- **Objective**
Give again, word for word, the lines below that run from the line with "Write a Blender" through the line with "vs.view_transform = 'Standard';". Drop the pictures.

- **Material to process**
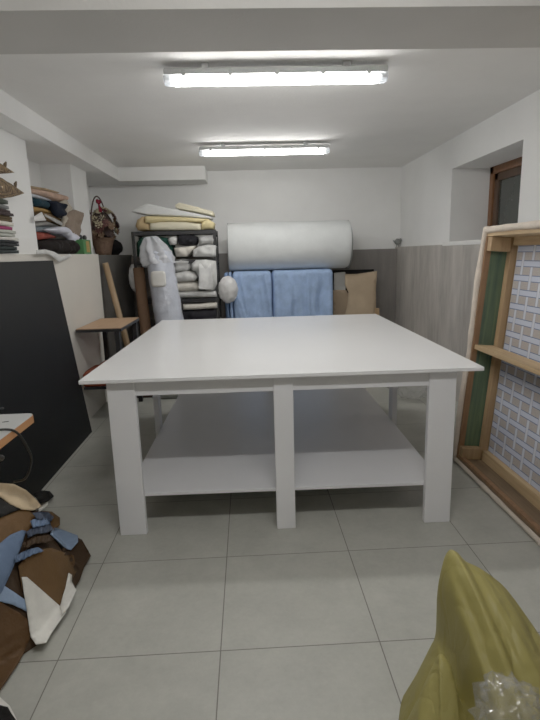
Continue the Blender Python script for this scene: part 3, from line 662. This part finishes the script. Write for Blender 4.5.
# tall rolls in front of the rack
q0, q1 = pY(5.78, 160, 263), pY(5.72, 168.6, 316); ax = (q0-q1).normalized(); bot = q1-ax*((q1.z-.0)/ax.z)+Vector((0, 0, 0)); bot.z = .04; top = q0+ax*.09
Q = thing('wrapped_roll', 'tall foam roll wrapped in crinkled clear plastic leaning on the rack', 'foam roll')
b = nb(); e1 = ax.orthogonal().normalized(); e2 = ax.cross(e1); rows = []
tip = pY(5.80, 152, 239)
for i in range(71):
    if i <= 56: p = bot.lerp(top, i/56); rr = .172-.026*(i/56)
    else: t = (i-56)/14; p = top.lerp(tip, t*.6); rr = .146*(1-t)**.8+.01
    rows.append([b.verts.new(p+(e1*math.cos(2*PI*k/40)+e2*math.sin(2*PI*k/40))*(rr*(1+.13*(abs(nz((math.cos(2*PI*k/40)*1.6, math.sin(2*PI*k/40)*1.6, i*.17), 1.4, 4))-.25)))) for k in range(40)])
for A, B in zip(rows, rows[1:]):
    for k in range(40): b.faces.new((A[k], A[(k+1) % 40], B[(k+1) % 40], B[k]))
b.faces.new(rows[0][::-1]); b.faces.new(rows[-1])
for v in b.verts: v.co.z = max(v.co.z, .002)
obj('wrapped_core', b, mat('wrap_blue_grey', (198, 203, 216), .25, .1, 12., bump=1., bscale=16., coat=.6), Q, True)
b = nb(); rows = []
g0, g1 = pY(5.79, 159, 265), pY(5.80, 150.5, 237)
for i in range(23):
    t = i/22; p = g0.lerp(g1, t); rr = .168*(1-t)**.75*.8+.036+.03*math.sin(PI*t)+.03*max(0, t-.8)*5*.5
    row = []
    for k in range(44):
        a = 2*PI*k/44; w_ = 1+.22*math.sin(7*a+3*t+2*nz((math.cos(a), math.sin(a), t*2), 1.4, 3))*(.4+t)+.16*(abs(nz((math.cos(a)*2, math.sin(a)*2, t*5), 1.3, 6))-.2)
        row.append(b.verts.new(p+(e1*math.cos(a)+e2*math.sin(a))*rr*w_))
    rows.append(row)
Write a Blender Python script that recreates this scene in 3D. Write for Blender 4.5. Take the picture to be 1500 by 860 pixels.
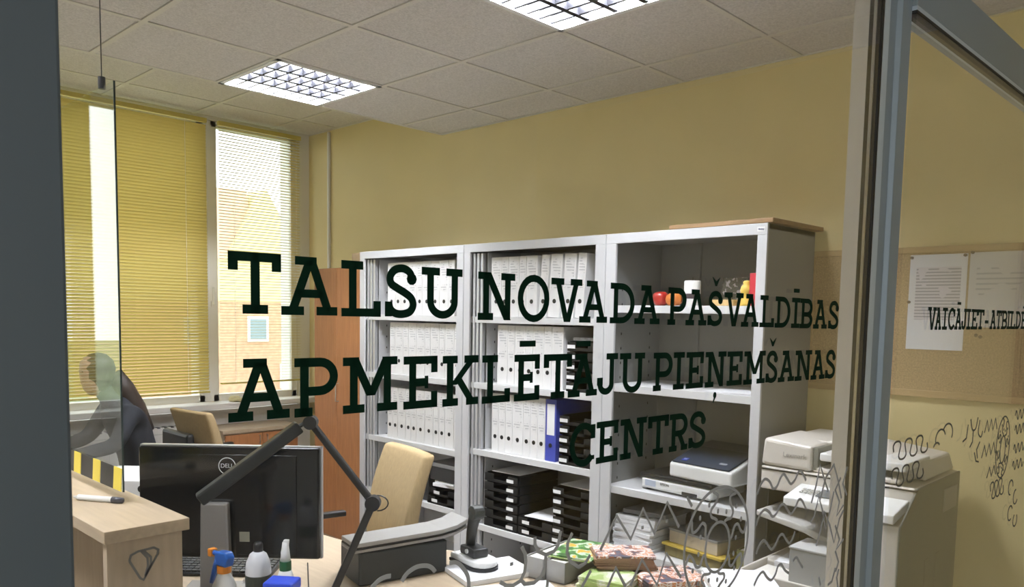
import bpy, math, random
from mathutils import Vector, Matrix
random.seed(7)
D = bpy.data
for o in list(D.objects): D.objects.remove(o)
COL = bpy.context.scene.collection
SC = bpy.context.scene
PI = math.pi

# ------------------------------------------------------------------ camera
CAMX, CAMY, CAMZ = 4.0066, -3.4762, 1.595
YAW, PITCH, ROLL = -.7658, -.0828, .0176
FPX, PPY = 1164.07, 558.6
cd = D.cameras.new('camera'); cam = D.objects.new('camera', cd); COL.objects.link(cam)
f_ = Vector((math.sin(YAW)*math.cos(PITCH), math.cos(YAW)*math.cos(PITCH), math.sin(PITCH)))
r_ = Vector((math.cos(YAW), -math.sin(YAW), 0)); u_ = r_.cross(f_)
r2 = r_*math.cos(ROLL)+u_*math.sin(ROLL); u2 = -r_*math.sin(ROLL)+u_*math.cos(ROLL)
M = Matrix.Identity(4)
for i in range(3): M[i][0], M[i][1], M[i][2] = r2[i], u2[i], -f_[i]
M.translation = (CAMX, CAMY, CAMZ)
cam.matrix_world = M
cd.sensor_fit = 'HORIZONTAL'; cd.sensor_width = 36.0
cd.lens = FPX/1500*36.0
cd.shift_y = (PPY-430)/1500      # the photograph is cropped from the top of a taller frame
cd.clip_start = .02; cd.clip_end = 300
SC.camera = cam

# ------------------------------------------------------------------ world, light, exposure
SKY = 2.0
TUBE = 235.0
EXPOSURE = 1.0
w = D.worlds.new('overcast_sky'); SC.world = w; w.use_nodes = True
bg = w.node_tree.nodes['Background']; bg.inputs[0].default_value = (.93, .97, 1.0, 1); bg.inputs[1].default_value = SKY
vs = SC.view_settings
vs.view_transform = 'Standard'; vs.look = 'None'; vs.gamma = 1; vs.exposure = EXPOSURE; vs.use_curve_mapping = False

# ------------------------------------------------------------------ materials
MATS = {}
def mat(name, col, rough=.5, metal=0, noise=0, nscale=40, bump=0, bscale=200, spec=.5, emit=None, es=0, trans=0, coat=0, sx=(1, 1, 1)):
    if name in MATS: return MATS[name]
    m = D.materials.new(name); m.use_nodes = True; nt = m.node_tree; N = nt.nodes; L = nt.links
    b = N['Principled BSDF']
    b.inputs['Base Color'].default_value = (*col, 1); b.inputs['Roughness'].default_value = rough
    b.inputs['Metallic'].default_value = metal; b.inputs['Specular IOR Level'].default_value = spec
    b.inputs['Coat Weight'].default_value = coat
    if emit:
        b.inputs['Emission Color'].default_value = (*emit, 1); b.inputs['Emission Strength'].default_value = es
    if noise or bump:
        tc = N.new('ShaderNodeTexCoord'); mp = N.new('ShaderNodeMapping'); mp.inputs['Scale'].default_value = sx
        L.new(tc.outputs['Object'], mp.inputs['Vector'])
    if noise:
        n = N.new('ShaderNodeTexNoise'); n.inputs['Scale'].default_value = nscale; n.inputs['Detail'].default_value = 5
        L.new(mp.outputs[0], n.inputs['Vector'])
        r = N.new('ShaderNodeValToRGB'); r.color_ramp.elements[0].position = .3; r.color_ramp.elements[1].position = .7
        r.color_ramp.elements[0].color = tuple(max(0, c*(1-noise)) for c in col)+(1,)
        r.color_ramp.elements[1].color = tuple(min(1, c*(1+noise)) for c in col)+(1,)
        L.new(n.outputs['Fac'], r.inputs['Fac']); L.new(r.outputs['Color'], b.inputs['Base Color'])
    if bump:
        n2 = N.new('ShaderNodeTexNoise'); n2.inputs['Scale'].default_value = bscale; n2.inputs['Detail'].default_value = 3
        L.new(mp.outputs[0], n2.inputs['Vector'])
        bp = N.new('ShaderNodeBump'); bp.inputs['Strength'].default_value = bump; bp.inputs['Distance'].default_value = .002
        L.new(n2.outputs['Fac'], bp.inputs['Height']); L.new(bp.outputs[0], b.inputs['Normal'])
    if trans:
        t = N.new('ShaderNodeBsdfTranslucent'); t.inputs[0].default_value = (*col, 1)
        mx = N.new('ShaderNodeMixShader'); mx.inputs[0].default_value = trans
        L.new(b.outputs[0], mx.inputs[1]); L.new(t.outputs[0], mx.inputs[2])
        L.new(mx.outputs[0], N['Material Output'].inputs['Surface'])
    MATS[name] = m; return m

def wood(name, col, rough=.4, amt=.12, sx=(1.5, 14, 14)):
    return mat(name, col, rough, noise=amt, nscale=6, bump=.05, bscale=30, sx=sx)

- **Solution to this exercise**
Write a Blender Python script that recreates this scene in 3D. Write for Blender 4.5. Take the picture to be 1500 by 860 pixels.
import bpy, math, random
from mathutils import Vector, Matrix
random.seed(7)
D = bpy.data
for o in list(D.objects): D.objects.remove(o)
COL = bpy.context.scene.collection
SC = bpy.context.scene
PI = math.pi

# ------------------------------------------------------------------ camera
CAMX, CAMY, CAMZ = 4.0066, -3.4762, 1.595
YAW, PITCH, ROLL = -.7658, -.0828, .0176
FPX, PPY = 1164.07, 558.6
cd = D.cameras.new('camera'); cam = D.objects.new('camera', cd); COL.objects.link(cam)
f_ = Vector((math.sin(YAW)*math.cos(PITCH), math.cos(YAW)*math.cos(PITCH), math.sin(PITCH)))
r_ = Vector((math.cos(YAW), -math.sin(YAW), 0)); u_ = r_.cross(f_)
r2 = r_*math.cos(ROLL)+u_*math.sin(ROLL); u2 = -r_*math.sin(ROLL)+u_*math.cos(ROLL)
M = Matrix.Identity(4)
for i in range(3): M[i][0], M[i][1], M[i][2] = r2[i], u2[i], -f_[i]
M.translation = (CAMX, CAMY, CAMZ)
cam.matrix_world = M
cd.sensor_fit = 'HORIZONTAL'; cd.sensor_width = 36.0
cd.lens = FPX/1500*36.0
cd.shift_y = (PPY-430)/1500      # the photograph is cropped from the top of a taller frame
cd.clip_start = .02; cd.clip_end = 300
SC.camera = cam

# ------------------------------------------------------------------ world, light, exposure
SKY = 2.0
TUBE = 235.0
EXPOSURE = 1.0
w = D.worlds.new('overcast_sky'); SC.world = w; w.use_nodes = True
bg = w.node_tree.nodes['Background']; bg.inputs[0].default_value = (.93, .97, 1.0, 1); bg.inputs[1].default_value = SKY
vs = SC.view_settings
vs.view_transform = 'Standard'; vs.look = 'None'; vs.gamma = 1; vs.exposure = EXPOSURE; vs.use_curve_mapping = False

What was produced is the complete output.